There *are* still two authors whose books I snap off the Mystery shelves when they publish new stuff: Minette Walters and John Dunning . You would think that Walters' gimmick of constantly making you fall in love with one of her characters, then to make it seem that they are the ones who committed whatever ghastly crime is the flavour of the month, only to have it turn out just fine in the end would get tiresome, but I still can't get enough of them. I really like her style of starting each chapter with a newspaper cutting of the book's current big plot point: it leaves her more freedom to use dialogue as character development instead of plot revelation.

Dunning is just a damn good businessman. Obviously, readers are the biggest target audience for mainstream fiction writers. So why not have the protagonist of your series be a man who loves books so much that he quits fighting crime to open a rare book store? (Obviously it doesn't work and the crime comes to meet him, or else there wouldn't be any adventures to read about!)

Police procedurals and I have a love/hate relationship. Gunfight scenes bore me to tears. This was the reason that for an awfully long time I only read books of this genre that came from across the pond: mostly Ian Rankin and Reginald Hill . But my god Rankin is whiny after a while, and although I *do* adore Dalziel in Hill's books, it seems that Pasoe's insuffrable family is the one that we have to read about constantly. Which is absolutely not fair because the women that Dalziel dates are delightful, Wieldy's husband and he could make a dashing crimefighting duo all to themselves if given half an chance, and Hat has a habit of dating schizophrenic serial killers. And yet, Hill insists on writing instead about Pascoe's wife Ellie. I hate Ellie.

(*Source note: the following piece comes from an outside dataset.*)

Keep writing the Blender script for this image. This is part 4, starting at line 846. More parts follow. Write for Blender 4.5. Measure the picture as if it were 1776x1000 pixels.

And so, I went sifting through American crime novels to find some that I like instead. I do like Jonathan Kellerman (you already have most of his, I know) but I haven't been able to enjoy a book of his wife's enough to ever finish one. I like Jeffery Deaver's books which almost always feature forensics superstar Lincoln Rhyme, but in small doses. In fact, much as I really enjoy the forensic nature of the ones that have Rhyme as a central character, I usually enjoy the storytelling more in the books in which his role is more supporting.

I think my favourite series of crime type books though has to be Michael Connolley's. Yes, Harry Bosch is a cowboy, but he's got just enough of that indescribable 'noir' factor in his cowboy-itude to make it entertaining. Connolly gets a ton of mileage out of Harry's favourite saying: "everybody counts, or nobody counts" as he pounds the pavement in an almost always thankless and neverending task of solving the crimes that would otherwise fall through the cracks. Plus, Mickey Haller, the sleasebag defense lawyer that he's added to his newer books who is desperately trying to make good on his life is terribly entertaining, too!